_Supplied data_
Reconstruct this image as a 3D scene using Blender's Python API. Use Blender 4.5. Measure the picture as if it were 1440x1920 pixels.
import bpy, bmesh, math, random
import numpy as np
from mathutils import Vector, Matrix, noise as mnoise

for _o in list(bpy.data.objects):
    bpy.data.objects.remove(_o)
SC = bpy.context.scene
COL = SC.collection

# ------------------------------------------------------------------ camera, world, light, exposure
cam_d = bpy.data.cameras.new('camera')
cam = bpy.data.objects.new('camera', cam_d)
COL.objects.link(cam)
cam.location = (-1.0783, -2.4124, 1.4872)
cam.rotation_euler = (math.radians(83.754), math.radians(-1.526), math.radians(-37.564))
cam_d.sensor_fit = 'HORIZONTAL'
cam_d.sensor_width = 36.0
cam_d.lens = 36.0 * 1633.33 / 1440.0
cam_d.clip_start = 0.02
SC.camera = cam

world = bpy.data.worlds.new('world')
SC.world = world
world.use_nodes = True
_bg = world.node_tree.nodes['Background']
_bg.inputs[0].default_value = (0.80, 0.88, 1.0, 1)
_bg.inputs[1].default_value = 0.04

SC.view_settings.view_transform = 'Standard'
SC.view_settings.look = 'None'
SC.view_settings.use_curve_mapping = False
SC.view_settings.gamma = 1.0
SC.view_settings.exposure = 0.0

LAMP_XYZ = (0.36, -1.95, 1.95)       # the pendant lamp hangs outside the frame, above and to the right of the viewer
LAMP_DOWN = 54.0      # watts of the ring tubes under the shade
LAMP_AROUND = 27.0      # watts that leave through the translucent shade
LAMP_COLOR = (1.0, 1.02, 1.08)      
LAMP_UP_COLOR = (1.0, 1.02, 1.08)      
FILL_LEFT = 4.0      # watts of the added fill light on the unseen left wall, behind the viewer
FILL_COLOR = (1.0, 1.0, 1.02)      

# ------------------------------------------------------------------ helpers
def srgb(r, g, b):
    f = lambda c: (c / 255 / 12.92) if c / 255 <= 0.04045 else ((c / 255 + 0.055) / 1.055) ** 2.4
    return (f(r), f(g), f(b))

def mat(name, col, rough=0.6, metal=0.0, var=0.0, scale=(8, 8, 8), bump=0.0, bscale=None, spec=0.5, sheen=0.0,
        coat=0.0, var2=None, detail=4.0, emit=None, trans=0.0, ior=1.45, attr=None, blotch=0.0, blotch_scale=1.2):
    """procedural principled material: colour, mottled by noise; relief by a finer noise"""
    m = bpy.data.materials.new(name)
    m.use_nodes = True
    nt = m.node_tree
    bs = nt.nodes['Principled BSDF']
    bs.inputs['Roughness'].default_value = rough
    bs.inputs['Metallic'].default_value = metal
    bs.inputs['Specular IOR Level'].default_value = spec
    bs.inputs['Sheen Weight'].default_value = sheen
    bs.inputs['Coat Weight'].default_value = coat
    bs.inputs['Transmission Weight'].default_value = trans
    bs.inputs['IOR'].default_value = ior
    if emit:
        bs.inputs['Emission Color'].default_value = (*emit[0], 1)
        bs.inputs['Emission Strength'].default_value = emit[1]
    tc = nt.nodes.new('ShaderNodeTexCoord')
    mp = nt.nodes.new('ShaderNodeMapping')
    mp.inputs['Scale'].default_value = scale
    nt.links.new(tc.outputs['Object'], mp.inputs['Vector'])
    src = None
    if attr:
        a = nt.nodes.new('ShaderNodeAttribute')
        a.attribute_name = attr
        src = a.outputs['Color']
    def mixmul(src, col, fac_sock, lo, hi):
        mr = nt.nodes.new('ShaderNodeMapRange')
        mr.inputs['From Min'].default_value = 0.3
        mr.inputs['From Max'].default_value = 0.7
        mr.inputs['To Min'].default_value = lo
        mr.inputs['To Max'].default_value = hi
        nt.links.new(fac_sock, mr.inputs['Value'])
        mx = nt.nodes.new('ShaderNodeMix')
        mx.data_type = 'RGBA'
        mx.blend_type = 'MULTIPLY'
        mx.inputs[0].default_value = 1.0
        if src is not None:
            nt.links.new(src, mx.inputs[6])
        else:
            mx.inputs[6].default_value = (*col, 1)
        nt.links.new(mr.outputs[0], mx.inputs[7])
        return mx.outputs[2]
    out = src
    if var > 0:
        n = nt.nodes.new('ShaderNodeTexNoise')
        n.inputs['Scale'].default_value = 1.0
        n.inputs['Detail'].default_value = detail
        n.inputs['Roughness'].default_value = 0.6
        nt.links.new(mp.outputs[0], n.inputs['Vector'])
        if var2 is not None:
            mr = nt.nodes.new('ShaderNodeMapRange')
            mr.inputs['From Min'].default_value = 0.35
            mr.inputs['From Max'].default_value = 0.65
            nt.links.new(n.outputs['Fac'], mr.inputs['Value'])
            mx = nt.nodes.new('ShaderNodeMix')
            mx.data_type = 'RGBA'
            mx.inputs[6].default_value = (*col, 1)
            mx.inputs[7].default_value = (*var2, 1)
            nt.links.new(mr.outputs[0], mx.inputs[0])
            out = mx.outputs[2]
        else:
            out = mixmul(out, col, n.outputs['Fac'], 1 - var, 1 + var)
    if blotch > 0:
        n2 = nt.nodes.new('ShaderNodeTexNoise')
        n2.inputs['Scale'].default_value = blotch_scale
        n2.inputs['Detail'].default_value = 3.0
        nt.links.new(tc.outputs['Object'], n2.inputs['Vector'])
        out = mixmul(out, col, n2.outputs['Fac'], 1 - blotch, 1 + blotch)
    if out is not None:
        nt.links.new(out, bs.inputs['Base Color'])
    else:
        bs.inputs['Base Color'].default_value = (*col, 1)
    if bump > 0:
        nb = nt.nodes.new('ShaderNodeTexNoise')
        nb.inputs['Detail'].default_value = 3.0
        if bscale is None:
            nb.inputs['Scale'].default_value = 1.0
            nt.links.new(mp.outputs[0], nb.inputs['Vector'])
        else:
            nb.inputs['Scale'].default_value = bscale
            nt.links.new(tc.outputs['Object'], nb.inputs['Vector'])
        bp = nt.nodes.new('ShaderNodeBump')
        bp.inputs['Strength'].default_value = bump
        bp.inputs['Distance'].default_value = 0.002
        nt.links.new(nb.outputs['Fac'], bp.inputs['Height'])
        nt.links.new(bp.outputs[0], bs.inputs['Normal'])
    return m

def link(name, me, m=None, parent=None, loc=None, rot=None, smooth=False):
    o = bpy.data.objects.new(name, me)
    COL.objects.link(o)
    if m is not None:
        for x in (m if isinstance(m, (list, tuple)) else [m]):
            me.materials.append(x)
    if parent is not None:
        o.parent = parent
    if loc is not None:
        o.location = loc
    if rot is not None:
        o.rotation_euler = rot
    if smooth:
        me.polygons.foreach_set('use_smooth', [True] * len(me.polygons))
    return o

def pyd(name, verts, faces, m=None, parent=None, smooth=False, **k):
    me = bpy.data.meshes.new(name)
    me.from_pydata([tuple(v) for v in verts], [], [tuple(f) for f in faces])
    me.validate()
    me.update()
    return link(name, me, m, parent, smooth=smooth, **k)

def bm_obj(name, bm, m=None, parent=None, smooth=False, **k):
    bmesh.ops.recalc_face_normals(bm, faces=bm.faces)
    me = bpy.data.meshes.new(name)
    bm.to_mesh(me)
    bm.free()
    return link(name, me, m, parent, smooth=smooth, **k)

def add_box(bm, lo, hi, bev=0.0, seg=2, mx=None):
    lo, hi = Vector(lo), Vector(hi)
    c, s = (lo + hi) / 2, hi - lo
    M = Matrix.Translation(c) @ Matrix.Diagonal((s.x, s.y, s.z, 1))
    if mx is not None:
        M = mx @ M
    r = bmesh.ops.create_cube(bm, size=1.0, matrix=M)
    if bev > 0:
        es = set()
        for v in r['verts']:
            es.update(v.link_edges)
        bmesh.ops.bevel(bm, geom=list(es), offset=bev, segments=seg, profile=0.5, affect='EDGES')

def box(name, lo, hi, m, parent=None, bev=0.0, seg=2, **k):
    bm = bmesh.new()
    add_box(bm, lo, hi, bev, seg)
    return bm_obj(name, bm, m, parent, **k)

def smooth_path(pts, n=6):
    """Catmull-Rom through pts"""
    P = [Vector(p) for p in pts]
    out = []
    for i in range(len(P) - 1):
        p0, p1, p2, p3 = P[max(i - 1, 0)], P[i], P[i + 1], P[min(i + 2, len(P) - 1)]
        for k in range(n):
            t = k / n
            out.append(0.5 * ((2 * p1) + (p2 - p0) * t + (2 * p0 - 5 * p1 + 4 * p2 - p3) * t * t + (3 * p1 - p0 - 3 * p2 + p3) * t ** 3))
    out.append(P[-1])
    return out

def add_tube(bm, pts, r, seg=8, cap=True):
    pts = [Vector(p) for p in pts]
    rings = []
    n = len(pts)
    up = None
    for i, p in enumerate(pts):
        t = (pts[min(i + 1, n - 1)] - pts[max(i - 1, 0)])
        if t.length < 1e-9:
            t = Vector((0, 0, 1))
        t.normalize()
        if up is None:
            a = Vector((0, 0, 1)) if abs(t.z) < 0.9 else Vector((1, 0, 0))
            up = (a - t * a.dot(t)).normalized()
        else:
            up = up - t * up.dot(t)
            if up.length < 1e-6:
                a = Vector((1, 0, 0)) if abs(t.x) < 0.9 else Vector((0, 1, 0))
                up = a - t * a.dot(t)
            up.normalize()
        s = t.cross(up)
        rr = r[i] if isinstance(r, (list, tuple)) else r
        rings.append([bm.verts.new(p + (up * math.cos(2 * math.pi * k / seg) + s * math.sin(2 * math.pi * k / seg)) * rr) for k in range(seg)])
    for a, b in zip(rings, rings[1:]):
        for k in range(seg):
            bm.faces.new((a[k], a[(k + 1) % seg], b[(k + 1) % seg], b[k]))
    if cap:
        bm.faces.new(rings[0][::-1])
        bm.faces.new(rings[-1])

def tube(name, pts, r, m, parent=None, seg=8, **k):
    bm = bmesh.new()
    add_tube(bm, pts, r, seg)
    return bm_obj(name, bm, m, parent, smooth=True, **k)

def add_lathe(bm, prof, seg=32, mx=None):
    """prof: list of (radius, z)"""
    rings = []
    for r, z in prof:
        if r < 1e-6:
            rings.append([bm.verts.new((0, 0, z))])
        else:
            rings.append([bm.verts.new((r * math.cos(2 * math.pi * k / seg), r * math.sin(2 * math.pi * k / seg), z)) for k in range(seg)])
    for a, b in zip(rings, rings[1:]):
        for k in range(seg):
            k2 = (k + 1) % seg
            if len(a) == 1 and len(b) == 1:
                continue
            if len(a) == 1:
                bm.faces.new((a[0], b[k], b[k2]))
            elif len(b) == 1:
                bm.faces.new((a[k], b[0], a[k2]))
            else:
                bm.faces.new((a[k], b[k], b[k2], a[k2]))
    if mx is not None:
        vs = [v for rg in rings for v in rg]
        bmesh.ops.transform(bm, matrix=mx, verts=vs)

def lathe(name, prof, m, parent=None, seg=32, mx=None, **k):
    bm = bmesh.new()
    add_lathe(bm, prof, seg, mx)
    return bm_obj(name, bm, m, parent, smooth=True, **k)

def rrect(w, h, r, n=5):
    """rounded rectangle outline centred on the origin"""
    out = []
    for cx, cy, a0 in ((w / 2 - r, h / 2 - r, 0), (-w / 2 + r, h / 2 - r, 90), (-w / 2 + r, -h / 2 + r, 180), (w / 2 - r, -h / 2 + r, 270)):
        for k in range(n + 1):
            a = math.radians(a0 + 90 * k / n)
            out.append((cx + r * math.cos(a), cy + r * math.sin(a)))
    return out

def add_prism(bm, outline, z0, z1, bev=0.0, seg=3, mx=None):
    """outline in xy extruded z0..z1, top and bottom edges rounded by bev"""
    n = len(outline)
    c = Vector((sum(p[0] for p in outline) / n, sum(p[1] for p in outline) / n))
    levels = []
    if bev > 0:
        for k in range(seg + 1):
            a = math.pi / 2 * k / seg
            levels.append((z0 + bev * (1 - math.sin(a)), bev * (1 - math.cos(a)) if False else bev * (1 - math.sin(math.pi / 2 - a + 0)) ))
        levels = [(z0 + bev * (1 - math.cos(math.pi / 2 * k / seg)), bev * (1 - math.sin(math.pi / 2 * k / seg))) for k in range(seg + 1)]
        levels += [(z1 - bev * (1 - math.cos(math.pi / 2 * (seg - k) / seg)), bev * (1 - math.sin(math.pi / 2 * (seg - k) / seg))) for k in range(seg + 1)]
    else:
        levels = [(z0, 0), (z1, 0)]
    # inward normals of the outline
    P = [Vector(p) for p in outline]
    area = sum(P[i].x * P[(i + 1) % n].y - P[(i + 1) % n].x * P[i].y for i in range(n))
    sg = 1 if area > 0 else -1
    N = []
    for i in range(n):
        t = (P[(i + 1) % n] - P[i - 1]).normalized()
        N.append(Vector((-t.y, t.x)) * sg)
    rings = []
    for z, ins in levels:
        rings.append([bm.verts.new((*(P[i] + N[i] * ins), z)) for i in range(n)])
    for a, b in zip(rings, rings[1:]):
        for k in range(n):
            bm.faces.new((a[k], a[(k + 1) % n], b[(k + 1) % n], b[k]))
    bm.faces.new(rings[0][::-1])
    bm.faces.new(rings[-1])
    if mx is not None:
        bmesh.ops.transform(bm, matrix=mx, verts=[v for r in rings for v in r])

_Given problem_
From the first line of the data through the line with "COL = SC.collection", quote each line exactly and add nothing else.

_Response below_
Reconstruct this image as a 3D scene using Blender's Python API. Use Blender 4.5. Measure the picture as if it were 1440x1920 pixels.
import bpy, bmesh, math, random
import numpy as np
from mathutils import Vector, Matrix, noise as mnoise

for _o in list(bpy.data.objects):
    bpy.data.objects.remove(_o)
SC = bpy.context.scene
COL = SC.collection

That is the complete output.